The selling of public one-time assets is also a major concern

Re: Privatization should lower liquor costs (Letters, Sept. 14).

The writer makes many suppositions and provides no detail to prove his points.

For starters, I hope he’s not using privatizing B.C. Ferries and the U.S. “trickledown effect” during the Bush area, as his examples of lowering costs. Both policies have been very unsuccessful economically.

Also, I fail to see how a private concern could cut much from delivery costs to liquor outlets unless, of course, they plan to pay minimum wages (the Liberal government has made assurances this will not happen – although they promised the same thing about the HST). However, paying employees a living wage is not a bad thing because they pay significantly more taxes on their income and, paying decent wages provides economic stability and healthier communities.

The selling of public one-time assets is also a major concern as many of the warehouses are on valuable land that could be converted to profitable real estate. The province could just as easily accomplish this transaction with public input instead of a giveaway.

Which brings us to privatizing liquor. There have been several attempts by various B.C. governments to privatize liquor over the past 30 years that have failed due to public pressure.

The main government position has been privatization will allow alcohol to be cheaper and more available. Unfortunately making liquor more available leads to more consumption. A recent provincial study on private liquor stores found that adolescents were able to obtain liquor far more easily from these outlets than from government liquor stores. Reliable research has shown the more availability and lower cost, the more alcohol abuse there is.

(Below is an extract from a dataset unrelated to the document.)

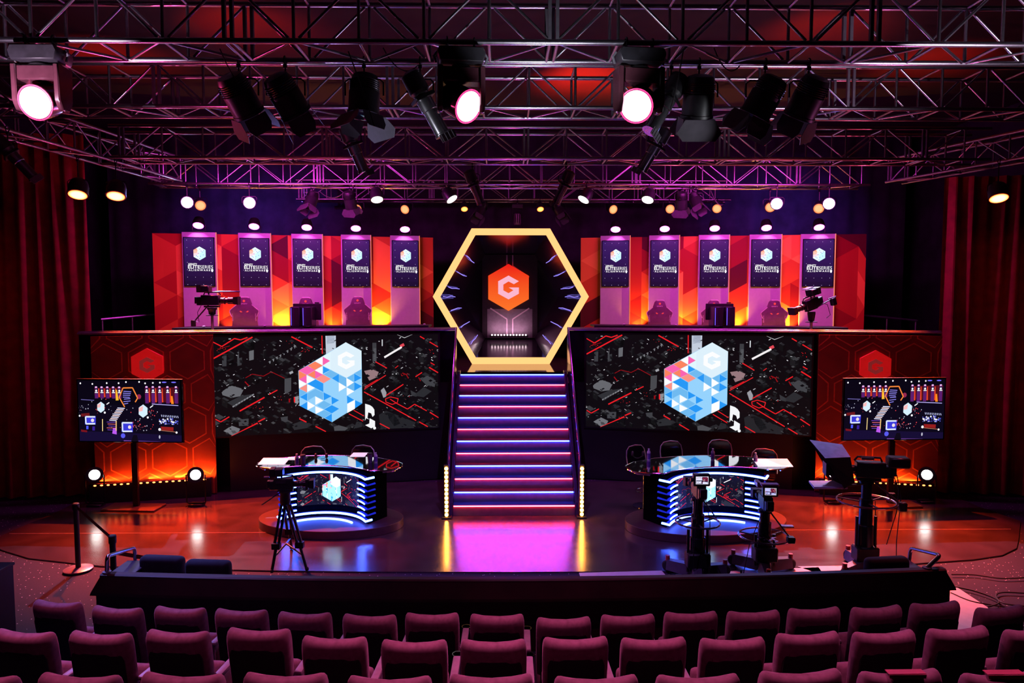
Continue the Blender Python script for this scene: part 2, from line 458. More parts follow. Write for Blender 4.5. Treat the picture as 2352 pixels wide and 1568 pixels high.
# parapets
railm = mat('parapet_rail_metal', (.5, .46, .54), .42, metal=.85)
PZ = 3.075
for sx in (-1, 1):
    t = thing('deck_parapet', 'black parapet with shiny cap rail above the LED wall near the '+('belt posts' if sx < 0 else 'teleprompter camera'), 'parapet', (0, 0, 0), group='deck parapets')
    xa, xb = sx*1.12, sx*7.75
    ya, yb = parY(xa), parY(xb)
    def strip(o, h0, h1, d=.06):
        return MB().prism([(xa, ya+o), (xb, yb+o), (xb, yb+o+d), (xa, ya+o+d)], h0, h1, lambda a, b, e: (a, b, e))
    strip(.0, 1.985, PZ-.065, .05).build('panel', blackgloss, t, smooth=False)
    strip(-.06, PZ-.06, PZ-.022, .13).build('cap_rail', railm, t, bevel=.008)
    strip(-.03, PZ-.018, PZ, .05).build('top_rail', railm, t, bevel=.004)
# faint rails in the dark wings of the deck
for sx, (ua, va, ub, vb) in ((-1, (232, 733, 372, 720)), (1, (1965, 722, 2106, 736))):
    a, b = at(ua, va, 16.2), at(ub, vb, 17.0)
    t = thing('deck_handrail', 'dim dark handrail in the black wing behind the deck, '+('near the left curtain' if sx < 0 else 'near the right curtain'), 'handrail', (0, 0, 0), group='handrails in the deck wings')
    MB().path([a, b], .025).build('top_bar', greymetal, t)
    for f in (0.02, .5, .98):
        p = a.lerp(b, f); MB().tube((p.x, p.y, DECK+(.14 if abs(p.x) < 9.2 else 0)), p-V((0, 0, .03)), .018).build('post', greymetal, t)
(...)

Finally, as pointed out by the writer, if taxing and pricing liquor is to be the role of government, and as British Columbians are already paying excessive prices for all legal alcohol products because this provides significant funding (read millions of dollars) to subsidize our health and social programs, how can privatizing possibly translate into lower liquor prices?

I chaired a mayor’s alcohol abuse task force with all relevant provincial departments and non-profit groups for three years, and I can assure you privatizing liquor would provide the worst outcome for our province.